Context-aware technologies, as we see them in TVs and gaming consoles, for instance, reshape the user experience and the ways we interact – literally – with the services offered by these devices. The exact same phenomenon can be seen in the differences between how people buy or inform themselves on tablets versus smartphones. Different screens , context and experience equals different business consequences. Context awareness, 3-D cameras capturing gestures, NFC and augmented reality join the ranks of the overwhelming amount of technologies that got introduced in the multifunction devices and often mobile devices these past few years: gyroscopes, sensors, cameras, compasses, you name it.
Digital transformation and multifunction dominance
Location and context of use become increasingly important and at the same time location becomes of no importance for consumers themselves: they increasingly share, inform, ask, compare, buy and interact, regardless of time, space, location and context. Mobile marketing will continue to grow but not simply as advertising. It will become as multifunctional as the devices people use are and as the multi-channel or omnichannel behavior of consumers.
Furthermore, although that vast and vague concept called ‘mobile’ is often mentioned from a marketing viewpoint, it’s about much more than that. The whole business will be impacted – and in many enterprises it’s already the case. Evolutions such as the consumerization of IT and BYOD, often driven by employee demand to be able to access data and work resources when on the go, is just one example and again an emanation of the evolutions in the digital business.
Some examples:
- Social/mobile CRM. The use of CRM, for instance, grows as sales people and field reps get access to mobile CRM. Aberdeen Research conducted a survey that clearly showed sales reps and other workers would use the CRM system more and better if they could access it in a mobile way. Research by CSO Insights, showed 64% of sales people reach their goals against 58% when no mobile CRM is used. Needless to say that CRM – more specifically Social CRM – is one of the components of social and digital business. Again social meets mobile to transform traditional processes into proactive social business possibilities. According to a survey of 223 CRM decision makers by Nucleus Research, the use of mobile capabilities in CRM increases average productivity by 14.6%. Especially among salespeople, productivity gains are showing. Social CRM has a positive impact on productivity as well (11.8%), Nucleus Research adds.
- Collaboration. Other examples include an increased possibility to collaborate and take decisions, regardless of time, place and platform. Accenture found nearly 60% of consumers say it improves their productivity to take conference calls and use collaboration tools from their personal devices. Nearly one-third of respondents use their smartphone for work-based social networking and social collaboration (tools). 39% of tablet owners use work-based social networks and 33% use collaboration tools on their tablets.
- Connecting different worlds. There is also the ability to bridge online and offline activities, as we see in the omnichannel customer service and retail evolution but also in other digital business areas and with connected systems as important drivers.
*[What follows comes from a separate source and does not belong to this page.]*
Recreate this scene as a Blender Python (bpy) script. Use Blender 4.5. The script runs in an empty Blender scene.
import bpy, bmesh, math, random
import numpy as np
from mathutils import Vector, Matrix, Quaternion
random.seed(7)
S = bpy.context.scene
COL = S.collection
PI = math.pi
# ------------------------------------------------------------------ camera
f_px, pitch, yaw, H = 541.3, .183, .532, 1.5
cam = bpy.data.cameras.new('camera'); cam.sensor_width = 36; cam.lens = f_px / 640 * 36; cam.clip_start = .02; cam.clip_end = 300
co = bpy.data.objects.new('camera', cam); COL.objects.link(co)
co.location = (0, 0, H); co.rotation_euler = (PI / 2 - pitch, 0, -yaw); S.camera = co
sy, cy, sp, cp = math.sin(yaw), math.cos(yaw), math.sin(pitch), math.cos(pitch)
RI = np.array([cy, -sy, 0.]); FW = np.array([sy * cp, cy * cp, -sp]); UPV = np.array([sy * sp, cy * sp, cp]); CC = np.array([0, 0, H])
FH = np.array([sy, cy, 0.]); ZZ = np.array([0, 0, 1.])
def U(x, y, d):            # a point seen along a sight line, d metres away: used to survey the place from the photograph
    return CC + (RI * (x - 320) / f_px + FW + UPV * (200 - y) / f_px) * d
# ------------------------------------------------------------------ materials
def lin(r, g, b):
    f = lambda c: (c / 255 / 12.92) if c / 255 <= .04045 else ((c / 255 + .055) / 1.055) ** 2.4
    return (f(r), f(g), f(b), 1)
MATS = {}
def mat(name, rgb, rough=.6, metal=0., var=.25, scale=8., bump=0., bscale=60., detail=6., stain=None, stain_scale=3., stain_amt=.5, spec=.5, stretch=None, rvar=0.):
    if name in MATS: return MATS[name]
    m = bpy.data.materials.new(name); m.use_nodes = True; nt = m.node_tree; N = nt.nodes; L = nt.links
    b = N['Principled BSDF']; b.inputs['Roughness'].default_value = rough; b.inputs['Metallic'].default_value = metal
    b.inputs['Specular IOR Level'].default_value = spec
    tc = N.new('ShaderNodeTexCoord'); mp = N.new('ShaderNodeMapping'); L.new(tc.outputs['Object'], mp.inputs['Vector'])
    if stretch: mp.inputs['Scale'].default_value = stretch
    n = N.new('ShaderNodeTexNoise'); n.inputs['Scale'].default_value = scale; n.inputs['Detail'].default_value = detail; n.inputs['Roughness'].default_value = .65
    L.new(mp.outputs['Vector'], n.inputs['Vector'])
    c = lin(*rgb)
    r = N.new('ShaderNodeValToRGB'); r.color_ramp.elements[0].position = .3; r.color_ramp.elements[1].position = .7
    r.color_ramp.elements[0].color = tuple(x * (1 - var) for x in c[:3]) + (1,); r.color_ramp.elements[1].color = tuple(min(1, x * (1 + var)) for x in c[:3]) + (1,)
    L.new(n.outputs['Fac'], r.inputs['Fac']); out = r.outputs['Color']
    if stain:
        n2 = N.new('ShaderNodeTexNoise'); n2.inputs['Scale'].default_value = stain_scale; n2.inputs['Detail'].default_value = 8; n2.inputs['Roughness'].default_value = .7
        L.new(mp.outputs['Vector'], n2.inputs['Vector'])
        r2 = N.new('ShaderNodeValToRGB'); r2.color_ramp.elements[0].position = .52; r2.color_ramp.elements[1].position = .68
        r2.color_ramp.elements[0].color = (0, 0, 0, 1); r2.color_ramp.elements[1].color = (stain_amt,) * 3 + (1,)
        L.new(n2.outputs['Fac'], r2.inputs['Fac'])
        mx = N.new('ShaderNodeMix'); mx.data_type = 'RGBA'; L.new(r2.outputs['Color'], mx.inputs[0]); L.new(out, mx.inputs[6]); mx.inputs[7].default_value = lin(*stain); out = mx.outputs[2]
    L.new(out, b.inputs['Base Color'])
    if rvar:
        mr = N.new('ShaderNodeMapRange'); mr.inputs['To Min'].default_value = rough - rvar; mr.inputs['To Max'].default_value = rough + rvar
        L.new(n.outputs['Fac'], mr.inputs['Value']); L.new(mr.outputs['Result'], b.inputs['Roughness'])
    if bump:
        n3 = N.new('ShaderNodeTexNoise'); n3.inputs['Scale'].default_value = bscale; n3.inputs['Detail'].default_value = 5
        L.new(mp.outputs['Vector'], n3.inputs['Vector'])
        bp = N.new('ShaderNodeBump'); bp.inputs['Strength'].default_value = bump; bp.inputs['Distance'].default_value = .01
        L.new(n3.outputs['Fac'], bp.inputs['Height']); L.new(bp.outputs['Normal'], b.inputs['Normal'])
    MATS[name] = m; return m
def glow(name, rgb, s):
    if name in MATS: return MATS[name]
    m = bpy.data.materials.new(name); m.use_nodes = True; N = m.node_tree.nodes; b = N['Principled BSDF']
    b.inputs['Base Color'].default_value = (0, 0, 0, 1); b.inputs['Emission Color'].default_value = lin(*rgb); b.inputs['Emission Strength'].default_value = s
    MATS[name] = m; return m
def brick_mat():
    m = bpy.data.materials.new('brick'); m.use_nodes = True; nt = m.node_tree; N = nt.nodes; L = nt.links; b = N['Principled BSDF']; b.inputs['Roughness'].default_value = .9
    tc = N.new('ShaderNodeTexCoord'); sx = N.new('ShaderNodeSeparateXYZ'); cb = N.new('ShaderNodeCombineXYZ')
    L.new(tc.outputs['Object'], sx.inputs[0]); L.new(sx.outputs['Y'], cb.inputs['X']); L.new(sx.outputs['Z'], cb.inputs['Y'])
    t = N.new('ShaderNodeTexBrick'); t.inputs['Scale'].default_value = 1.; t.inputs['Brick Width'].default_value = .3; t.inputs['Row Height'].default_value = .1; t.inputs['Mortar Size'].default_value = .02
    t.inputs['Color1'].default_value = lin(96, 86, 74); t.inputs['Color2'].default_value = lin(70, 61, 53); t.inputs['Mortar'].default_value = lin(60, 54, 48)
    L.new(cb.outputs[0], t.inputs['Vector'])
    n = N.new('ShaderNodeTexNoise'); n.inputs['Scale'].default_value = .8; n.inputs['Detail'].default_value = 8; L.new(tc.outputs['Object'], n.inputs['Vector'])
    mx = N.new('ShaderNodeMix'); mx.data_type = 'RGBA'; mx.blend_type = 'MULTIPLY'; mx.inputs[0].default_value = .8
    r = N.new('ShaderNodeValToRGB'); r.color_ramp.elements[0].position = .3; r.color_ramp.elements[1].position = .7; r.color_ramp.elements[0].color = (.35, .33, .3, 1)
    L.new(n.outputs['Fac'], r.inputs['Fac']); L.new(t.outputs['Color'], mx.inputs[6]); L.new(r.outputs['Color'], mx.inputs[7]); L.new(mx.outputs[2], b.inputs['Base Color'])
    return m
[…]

- Cloud adoption. Finally, refering to the previous point of integration and bridging systems and online and offline, let’s not overlook the importance of the impact mobile devices have on the ‘de facto’ adoption of public cloud services, again an important component of social business from the technology perspective.
We have passed the stage of SoLoMo (Social, Local and Mobile) and are moving towards integration around customers, people, teams, projects and purpose. We are also far beyond social business and entered the age of digital business since quite some years now. And it’s not just about the screens we use today anymore either.
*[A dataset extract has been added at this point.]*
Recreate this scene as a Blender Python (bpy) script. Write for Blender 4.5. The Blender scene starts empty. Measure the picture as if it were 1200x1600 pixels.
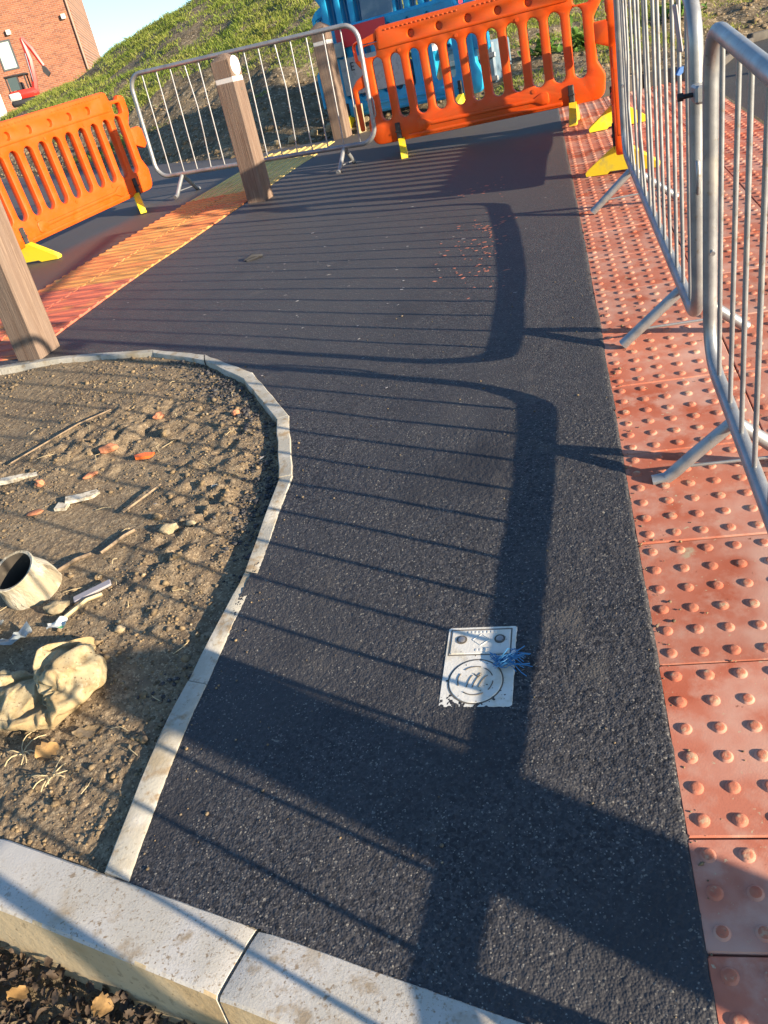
import bpy, math, random
import numpy as np
from mathutils import Vector, Matrix, noise as mnoise

random.seed(7)
rng = np.random.default_rng(11)
SC = bpy.context.scene
COL = SC.collection

# ------------------------------------------------------------------ camera
cam_d = bpy.data.cameras.new('camera')
cam = bpy.data.objects.new('camera', cam_d)
COL.objects.link(cam)
cam_d.sensor_fit = 'VERTICAL'
cam_d.sensor_height = 36.0
cam_d.sensor_width = 27.0
cam_d.lens = 1289.1 / 1600 * 36.0
cam_d.clip_start = 0.05
cam_d.clip_end = 600
cam.matrix_world = Matrix(((0.96621176, 0.1003782, 0.23740063, -0.11652422),
                           (0.15735621, 0.49976703, -0.85174641, -1.08653807),
                           (-0.20414178, 0.86032386, 0.46708564, 1.34527003),
                           (0, 0, 0, 1)))
SC.camera = cam

# ------------------------------------------------------------------ light
EL = math.radians(12.4)
SUN = Vector((math.cos(EL) * .9015, -math.cos(EL) * .4328, math.sin(EL)))
wd = bpy.data.worlds.new('World')
SC.world = wd
wd.use_nodes = True
nt = wd.node_tree
sky = nt.nodes.new('ShaderNodeTexSky')
sky.sky_type = 'NISHITA'
sky.sun_disc = False
sky.sun_elevation = EL
sky.sun_rotation = math.atan2(SUN.x, SUN.y)
sky.dust_density = 0.3
sky.ozone_density = 3.5
sky.air_density = 1.0
nt.links.new(sky.outputs[0], nt.nodes['Background'].inputs[0])
nt.nodes['Background'].inputs[1].default_value = 0.10
sl = bpy.data.lights.new('sun', 'SUN')
sl.energy = 4.6
sl.angle = math.radians(0.53)
sl.color = (1.0, 0.83, 0.62)
so = bpy.data.objects.new('sun', sl)
COL.objects.link(so)
so.rotation_euler = SUN.to_track_quat('Z', 'Y').to_euler()
SC.view_settings.view_transform = 'Standard'
SC.view_settings.look = 'None'
SC.view_settings.gamma = 1.0
SC.view_settings.use_curve_mapping = False
SC.view_settings.exposure = 1.62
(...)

Some evolutions in that regard:
- As said, consumers increasingly want multifunction devices.
- The ‘big 4’ (PCs, HDTVs smartphones and tablets) are all climbing at double digit rates.
- All of these ‘big 4’ are fighting over the multifunction preferences of consumers.
- Consumers become not only channel-agnostic (in simple words: they don’t think in terms of channels as marketers do) but also platform-agnostic.
The latter fact is important for marketers who are developing mobile apps or integrated mobile campaigns and adapting their channels such as email to the mobile reality today: people use multiple operating systems and are not afraid to experiment. But the same also applies for your employees. Add to that the fact that the ‘other screens’ will continue to become more multifunction, new devices and the challenges and opportunities become clear. In fact, you see exactly the same happen in the enterprise. The demand for apps, able to turn on any mobile device and OS, is growing.
Multifunction means multichannel but also multipurpose. Work and ‘social business’ are part of that evolution and the devices and screens merely the input and output of connected systems driving that purpose without us realizing the technology behind it. It’s business: social, mobile and digital. And always human and driven by what people want. Multifunction devices are part of that changing ‘want’, across all business functions.
‘Mobile’ and ‘multifunction’ are catalyzers in what makes the lines blur. It’s the blurring of the lines and the dissapearance of traditional silos and disconnected systems/processes with more autonomy for teams across the enterprise that helps driving digital business and changing collaboration.
That’s indeed disruption. And opening the doors for more agile, satisfying, real-time, people-centric and bottom-up innovation.